Alden would eventually make good on this promise, yet in the meantime, he wasn’t the only one to witness the Bank’s strange specters. In their quest to reach the California gold mines, countless 49ers traveled over land, but scores more—perhaps spooked by horror stories of parties withering in hellish desert infernos or feeding on fallen comrades in Sierra snowfields—chose the longer but safer route by sea: sailing the Gulf of Mexico, crossing a lawless Panama, and then being ferried north along a route plied by ships that came to be called Panama Steamers.
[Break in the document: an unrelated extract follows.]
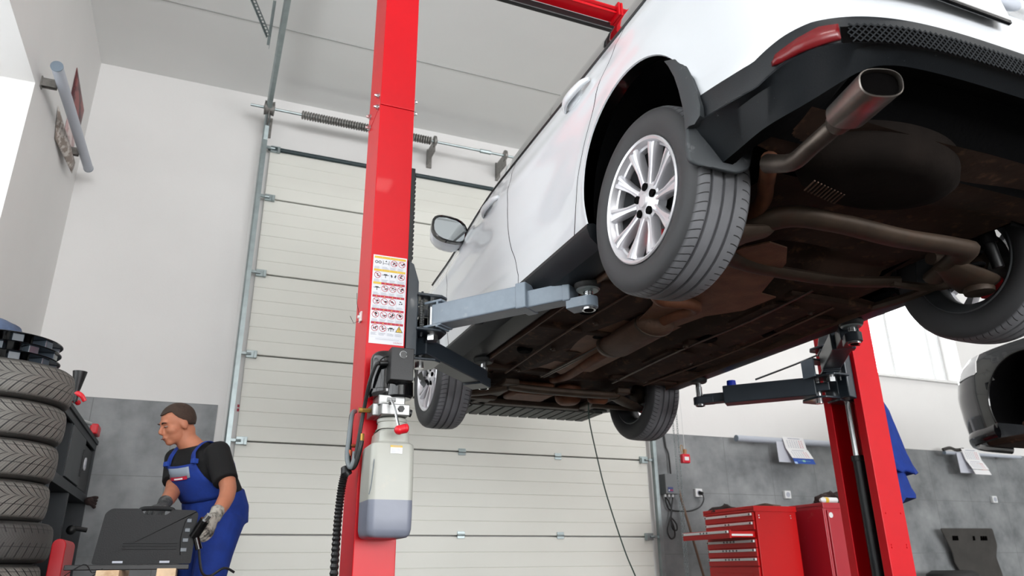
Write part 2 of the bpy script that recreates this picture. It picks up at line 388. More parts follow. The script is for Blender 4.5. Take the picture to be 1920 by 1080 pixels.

A January 1853 advertisement from the New York Times noted such an opportunity:
The magnificent new double-engine side-wheel steamship CORTES (1600 tons) THOS B. CROPPER, Commander, will be in readiness at PANAMA to receive the UNCLE SAM’s passengers and sail immediately for San Francisco. The accommodations and ventilation of the Cortes are all that can be desired. Her speed (established on the voyage between New York and Panama and while on the Pacific coast) is unequaled.
It seems that on this very January journey Cropper witnessed a baffling spectacle. Passing south of San Clemente Island in a heavy swell, he was astonished to find massive eruptions of white water in the middle of the deep blue sea. The Cortes ventured close, and Cropper became certain he was
above an undersea volcano. Upon reaching San Francisco, Cropper apparently met with
Coast Survey officer W. P. Blake, who recounted Cropper’s direct words: “The waters were in violent commotion and thrown up suddenly into columns, at regular intervals of four or five minutes.”
Alden’s Constitution sighting had been verified. He dispatched the U.S. Coast Survey cutter Ewing, now captained by Lieutenant T. H. Stevens, to investigate and chart the seamount. Yet for some reason, Stevens did not reach the strange shoal until mid-May 1853. By then, the powerful swells of the wintertime North Pacific were gone, replaced by punishing northerly winds and smaller, but relentlessly choppy seas. Stevens spent five awful days before reporting to Alden:
Sir: I have the pleasure of reporting my return to this place from the shoal to the southward of San Clemente and San Nicolas, of which I have made a thorough examination, having been five days anchored upon it.
The shoal, or bank, is latitude 32 degrees, 39 minutes north longitude, 119 degrees, 19 minutes, 50 seconds west. The island of San Nicolas bears NW by N, distant 46 miles, island of San Clemente bears NE ½N distant 43½ miles. The nature of the bottom is hard, composed of white sand, broken shells and coral. The least water found—ten fathoms—would be about nine, reduced to low water and the character of the soundings, as you will find upon reference to the chart which I send herewith, irregular and abrupt.
The weather, while at anchor upon the shoal, we found different from that which normally prevails upon the coast in the vicinity, bearing a strong resemblance to that upon the banks of Newfoundland.